Female characters comprised just 12 per cent of protagonists in the top 100 grossing films of 2014, the lowest figure for more than a decade, according to a new study.

Despite acclaimed performances from Felicity Jones, Julianne Moore and Reese Witherspoon helping to produce one of the tightest Best Actress Oscar races, male protagonists still far outnumber their female counterparts on screen.

The 2014 It's a Man's (Celluloid) World report by San Diego State University's Centre for the Study of Women in Television and Film revealed that female characters made up just 12 per cent of protagonists in the top 100 domestic-grossing films of 2014. The figure has fallen by 3 per cent over the past year and is 4 per cent below the number in 2002.

Women made up 29 per cent of major characters overall, and 30 per cent of all speaking characters, the same percentage as in 2013.

But men enjoy a much wider variety of roles and are much more likely to play authority figures. Most female characters are skewed younger in age than their male counterparts, and they were also more likely to be identified by domestic roles such as wife, mother and girlfriend, the study found. Black and Latina female roles also declined, though Asian female roles saw a slight increase in number. Some 11 per cent of female characters were black, 4 per cent were Latina, and 4 per cent were Asian.

Dr Martha Lauzen, the executive director of the Centre for the Study of Women in Television and Film, said: "The chronic under-representation of girls and women reveals a kind of arrested development in the mainstream film industry."

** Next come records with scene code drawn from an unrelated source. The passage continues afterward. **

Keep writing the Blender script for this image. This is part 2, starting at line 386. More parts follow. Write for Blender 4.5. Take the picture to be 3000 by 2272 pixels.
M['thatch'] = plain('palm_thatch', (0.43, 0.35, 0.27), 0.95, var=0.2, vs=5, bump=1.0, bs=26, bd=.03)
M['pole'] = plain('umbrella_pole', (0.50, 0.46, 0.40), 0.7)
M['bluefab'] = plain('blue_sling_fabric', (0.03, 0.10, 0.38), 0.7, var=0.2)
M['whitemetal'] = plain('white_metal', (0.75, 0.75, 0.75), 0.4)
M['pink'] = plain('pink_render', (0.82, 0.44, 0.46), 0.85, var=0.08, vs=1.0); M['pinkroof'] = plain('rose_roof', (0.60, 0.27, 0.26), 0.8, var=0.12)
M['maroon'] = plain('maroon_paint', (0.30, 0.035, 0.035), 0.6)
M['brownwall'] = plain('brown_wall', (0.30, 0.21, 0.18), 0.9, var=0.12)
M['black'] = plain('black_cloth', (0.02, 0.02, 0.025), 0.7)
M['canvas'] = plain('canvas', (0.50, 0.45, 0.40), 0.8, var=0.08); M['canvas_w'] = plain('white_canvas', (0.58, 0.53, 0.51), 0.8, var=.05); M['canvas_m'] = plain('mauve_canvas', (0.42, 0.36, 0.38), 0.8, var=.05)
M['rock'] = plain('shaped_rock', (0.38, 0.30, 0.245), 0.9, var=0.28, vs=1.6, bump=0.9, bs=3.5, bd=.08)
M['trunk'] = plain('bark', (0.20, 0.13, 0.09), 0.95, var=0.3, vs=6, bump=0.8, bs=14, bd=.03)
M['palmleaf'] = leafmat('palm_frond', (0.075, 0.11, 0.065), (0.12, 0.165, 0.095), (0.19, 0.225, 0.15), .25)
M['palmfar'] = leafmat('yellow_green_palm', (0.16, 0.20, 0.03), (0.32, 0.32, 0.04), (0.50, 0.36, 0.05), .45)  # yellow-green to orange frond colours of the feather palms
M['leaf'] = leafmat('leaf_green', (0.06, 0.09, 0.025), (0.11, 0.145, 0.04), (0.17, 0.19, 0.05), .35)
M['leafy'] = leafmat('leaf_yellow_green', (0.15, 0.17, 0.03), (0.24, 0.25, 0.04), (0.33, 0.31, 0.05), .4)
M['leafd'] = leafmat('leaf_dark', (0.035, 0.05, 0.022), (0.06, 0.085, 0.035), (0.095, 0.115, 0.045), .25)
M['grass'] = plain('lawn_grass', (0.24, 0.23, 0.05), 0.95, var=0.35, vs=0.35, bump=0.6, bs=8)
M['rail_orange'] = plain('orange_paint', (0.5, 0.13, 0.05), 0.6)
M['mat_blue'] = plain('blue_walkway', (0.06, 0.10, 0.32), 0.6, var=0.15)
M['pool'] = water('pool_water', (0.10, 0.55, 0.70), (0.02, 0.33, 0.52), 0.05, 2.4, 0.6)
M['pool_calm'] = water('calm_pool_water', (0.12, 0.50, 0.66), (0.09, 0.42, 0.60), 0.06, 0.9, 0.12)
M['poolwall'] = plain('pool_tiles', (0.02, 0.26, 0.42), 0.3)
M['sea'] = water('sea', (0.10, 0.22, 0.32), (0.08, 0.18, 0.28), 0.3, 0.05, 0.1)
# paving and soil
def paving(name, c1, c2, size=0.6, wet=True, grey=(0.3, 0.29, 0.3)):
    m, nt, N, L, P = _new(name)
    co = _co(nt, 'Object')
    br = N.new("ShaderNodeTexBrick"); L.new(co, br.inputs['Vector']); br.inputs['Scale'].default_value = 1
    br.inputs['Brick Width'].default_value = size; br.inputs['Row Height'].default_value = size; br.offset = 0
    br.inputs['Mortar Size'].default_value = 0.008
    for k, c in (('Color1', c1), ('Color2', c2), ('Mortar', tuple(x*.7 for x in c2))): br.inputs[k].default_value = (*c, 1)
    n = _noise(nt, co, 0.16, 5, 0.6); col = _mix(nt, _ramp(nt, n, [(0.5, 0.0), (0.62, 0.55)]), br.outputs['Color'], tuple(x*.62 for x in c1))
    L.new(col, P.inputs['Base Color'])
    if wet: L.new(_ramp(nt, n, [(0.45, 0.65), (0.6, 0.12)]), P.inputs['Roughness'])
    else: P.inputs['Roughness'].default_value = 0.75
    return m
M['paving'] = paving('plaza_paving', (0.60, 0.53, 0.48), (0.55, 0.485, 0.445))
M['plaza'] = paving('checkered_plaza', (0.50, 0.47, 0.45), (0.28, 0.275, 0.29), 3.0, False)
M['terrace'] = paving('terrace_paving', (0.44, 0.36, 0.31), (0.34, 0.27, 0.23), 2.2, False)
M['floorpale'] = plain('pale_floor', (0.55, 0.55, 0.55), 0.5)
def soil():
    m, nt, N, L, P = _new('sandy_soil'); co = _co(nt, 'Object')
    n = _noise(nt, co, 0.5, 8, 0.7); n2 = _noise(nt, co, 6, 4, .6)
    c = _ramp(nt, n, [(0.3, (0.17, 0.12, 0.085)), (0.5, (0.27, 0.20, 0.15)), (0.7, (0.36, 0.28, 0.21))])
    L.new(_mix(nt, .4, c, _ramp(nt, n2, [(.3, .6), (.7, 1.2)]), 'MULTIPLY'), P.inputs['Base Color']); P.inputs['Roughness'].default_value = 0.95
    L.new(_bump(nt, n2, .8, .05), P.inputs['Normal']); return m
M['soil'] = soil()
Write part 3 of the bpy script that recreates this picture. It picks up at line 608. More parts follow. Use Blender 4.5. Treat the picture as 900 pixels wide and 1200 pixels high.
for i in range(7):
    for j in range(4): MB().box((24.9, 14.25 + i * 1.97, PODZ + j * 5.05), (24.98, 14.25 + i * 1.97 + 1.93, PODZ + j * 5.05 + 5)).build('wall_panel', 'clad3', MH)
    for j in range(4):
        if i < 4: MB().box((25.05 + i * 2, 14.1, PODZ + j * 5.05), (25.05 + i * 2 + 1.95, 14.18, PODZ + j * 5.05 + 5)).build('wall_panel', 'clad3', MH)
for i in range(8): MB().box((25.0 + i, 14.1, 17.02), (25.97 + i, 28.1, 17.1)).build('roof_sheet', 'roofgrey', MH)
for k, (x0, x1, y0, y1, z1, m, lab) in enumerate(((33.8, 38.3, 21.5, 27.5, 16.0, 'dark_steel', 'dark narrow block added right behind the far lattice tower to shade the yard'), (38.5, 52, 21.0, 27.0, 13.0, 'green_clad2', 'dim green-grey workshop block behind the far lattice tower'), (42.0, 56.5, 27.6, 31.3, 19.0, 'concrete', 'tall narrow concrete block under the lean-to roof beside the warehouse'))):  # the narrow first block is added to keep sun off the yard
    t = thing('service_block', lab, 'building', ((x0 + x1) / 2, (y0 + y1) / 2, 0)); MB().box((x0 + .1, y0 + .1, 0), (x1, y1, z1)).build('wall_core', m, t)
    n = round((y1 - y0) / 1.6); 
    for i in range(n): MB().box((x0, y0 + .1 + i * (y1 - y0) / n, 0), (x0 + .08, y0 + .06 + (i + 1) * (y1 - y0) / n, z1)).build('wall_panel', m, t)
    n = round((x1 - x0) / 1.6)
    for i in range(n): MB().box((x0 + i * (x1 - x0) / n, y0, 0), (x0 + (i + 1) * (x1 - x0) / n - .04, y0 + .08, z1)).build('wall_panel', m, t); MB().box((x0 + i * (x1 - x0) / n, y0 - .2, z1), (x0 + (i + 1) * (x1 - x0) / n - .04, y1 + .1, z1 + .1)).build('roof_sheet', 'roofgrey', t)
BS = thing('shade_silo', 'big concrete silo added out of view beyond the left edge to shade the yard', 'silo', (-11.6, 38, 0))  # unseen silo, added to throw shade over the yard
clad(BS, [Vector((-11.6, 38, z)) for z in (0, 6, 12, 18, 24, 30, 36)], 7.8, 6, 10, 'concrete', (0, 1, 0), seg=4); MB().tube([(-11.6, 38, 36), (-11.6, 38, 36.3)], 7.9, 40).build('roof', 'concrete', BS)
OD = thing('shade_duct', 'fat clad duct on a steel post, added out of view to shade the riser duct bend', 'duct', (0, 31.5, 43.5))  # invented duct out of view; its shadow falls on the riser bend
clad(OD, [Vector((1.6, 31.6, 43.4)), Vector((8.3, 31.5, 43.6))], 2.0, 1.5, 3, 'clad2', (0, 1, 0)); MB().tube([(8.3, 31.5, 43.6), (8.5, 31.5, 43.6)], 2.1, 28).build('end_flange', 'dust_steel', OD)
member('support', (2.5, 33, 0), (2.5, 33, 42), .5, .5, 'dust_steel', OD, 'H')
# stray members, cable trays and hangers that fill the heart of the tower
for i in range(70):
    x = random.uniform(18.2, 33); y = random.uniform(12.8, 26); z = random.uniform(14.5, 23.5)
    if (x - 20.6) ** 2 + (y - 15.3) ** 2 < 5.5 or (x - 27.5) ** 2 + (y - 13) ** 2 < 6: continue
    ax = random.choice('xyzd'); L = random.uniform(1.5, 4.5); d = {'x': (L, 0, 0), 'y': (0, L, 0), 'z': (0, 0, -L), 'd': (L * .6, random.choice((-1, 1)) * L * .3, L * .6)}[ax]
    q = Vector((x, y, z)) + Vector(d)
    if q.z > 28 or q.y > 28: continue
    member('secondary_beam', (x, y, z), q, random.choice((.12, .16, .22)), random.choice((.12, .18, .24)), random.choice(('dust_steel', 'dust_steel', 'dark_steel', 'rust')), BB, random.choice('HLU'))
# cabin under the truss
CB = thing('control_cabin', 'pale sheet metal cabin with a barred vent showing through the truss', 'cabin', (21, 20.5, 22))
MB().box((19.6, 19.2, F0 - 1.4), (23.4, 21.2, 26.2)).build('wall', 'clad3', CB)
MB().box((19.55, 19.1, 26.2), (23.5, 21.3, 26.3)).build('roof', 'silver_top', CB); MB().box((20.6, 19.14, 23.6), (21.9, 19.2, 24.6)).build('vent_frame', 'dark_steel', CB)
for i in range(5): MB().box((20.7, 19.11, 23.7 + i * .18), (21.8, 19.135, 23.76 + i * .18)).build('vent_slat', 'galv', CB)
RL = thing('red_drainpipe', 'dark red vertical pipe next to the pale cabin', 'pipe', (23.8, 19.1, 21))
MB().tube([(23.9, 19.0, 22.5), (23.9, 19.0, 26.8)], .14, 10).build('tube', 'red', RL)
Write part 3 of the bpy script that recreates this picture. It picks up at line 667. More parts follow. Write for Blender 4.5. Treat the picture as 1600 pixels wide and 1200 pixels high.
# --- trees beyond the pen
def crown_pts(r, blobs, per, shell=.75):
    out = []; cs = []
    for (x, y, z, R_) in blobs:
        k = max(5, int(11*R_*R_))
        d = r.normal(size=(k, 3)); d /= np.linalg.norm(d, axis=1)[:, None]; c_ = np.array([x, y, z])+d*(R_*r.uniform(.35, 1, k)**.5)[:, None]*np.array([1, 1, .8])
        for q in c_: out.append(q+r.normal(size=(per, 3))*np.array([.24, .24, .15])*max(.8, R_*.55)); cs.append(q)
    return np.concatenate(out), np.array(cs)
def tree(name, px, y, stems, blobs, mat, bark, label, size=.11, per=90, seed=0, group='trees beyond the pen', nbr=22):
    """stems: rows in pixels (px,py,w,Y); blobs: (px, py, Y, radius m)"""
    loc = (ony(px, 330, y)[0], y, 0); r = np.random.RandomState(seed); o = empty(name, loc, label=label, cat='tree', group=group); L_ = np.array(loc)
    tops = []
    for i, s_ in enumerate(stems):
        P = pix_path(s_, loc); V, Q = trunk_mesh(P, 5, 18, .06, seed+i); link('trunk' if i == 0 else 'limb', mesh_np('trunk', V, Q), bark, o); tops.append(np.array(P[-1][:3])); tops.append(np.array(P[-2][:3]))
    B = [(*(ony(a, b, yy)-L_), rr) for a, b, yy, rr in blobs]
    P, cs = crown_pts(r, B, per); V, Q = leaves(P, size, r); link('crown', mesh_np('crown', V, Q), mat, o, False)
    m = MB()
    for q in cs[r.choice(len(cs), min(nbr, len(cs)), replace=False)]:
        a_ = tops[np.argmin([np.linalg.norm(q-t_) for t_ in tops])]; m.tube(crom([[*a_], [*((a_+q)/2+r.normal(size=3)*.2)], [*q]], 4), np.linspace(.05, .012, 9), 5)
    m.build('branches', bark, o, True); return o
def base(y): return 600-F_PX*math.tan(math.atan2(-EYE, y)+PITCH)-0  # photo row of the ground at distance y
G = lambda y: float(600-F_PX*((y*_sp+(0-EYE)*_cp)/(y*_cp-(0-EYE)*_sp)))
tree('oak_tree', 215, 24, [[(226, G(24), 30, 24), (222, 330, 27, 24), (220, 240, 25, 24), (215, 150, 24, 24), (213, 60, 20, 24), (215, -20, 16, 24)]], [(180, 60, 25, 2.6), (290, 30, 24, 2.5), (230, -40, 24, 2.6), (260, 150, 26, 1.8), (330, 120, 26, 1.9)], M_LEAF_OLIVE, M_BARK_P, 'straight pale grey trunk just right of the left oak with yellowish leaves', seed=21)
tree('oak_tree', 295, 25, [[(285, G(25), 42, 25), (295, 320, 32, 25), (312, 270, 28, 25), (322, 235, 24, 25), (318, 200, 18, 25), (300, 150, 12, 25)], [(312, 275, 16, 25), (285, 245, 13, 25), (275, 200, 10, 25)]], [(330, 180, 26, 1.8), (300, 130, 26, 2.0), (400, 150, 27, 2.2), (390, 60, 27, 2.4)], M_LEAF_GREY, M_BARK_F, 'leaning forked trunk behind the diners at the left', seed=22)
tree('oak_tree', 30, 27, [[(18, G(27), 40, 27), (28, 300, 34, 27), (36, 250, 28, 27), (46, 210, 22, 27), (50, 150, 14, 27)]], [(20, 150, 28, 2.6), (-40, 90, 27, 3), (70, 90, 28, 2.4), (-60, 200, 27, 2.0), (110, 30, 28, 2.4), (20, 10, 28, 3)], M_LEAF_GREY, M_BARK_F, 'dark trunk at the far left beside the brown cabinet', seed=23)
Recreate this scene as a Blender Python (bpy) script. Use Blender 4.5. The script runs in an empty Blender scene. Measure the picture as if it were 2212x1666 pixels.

Reese Witherspoon said she set up her production company, Pacific Standard, to green-light more films with prominent female roles. She produced Gone Girl, which gave a leading role to Rosamund Pike, who now competes against Witherspoon, the star of Wild, for the Best Actress Oscar.

Dr Lauzen analysed 2,300 characters appearing in the top-grossing US films of 2014. She made comparisons with findings from 2013, 2011 and 2002, for more than 9,000 characters appearing in around 400 films. A separate study conducted by Dr Lauzen found that just 17 per cent of powerful behind-the-scenes roles were held by women working on the top 250 grossing films of 2014.